Life at the Top: Wealth X Report

Each year, Forbes supplies its readers with a ranked guide to the world’s richest people. Since John D. Rockefeller was confirmed as the first billionaire (in U.S. dollars) in 1916, the number of billionaires has crept slowly upward.

To understand more about the upper echelons of the world’s most affluent citizens, Wealth-X conducts an annual Billionaire Census. A widely quoted authority on global wealth, Wealth-X looks beyond the names and personalities to examine assets and lifestyles, including where the wealthiest get their money and where they’re most likely to spend it.

According to the recent study, those with a net worth of US$1 billion or more “form one of the most exclusive clubs in the world; there is only one billionaire for every 2.95 million people on the planet.” The world’s billionaire population is now a record-setting 2,473 with a total wealth of $7.7 trillion.

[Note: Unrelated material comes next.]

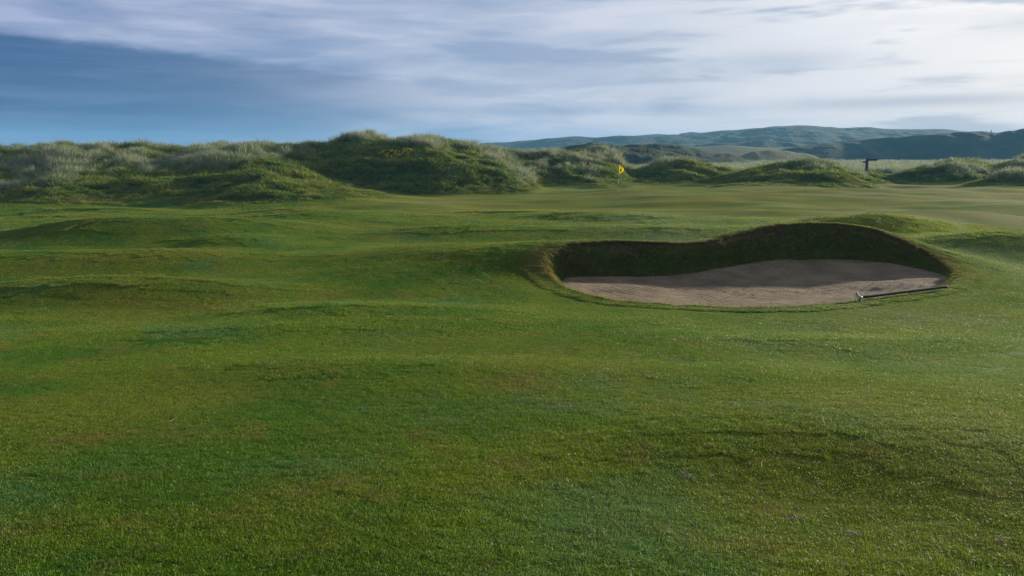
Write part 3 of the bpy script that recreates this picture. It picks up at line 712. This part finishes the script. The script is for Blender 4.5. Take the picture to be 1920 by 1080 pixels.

The number of billionaires may fluctuate with the global economy (there was a sharp drop in their numbers worldwide in 2009) and the number of billionaires among the ultra high net worth (UHNW) population (those with US$30 million and above in net assets) may change as well. In 2015, it was reported that while the increase in the number of billionaires among the UHNW was small (1%), their “wealth accounts for an ever larger share of the world’s UHNW individuals.”

With each census, these are the notable trends. For 2015, the census shows that

  1. Billionaires are holding more liquid assets than in years past.
  2. There continues to be an over-representation of males among billionaires both in numbers (88%) and in total wealth (88.6%).
  3. The wealth of female billionaires is more likely to come from entrepreneurial activity than in past years, when inheritance was their primary source of assets. (This trend holds true among the larger population, with 55% of billionaires self-made and the number with inherited wealth down by 29% since 2014.)
  4. There is an increased diversification of business holdings among billionaires, and a substantial reduction in the number of billionaires coming from the finance, banking and investment industries.
  5. Worldwide wealth is distributed 6% in Europe, 26.1% in Asia, 25.4% in U.S., and the balance divided among the Middle East, Latin America/Caribbean, Africa, and the Pacific. Geographically, the growth in the number and assets of billionaires is most dramatic in Asia.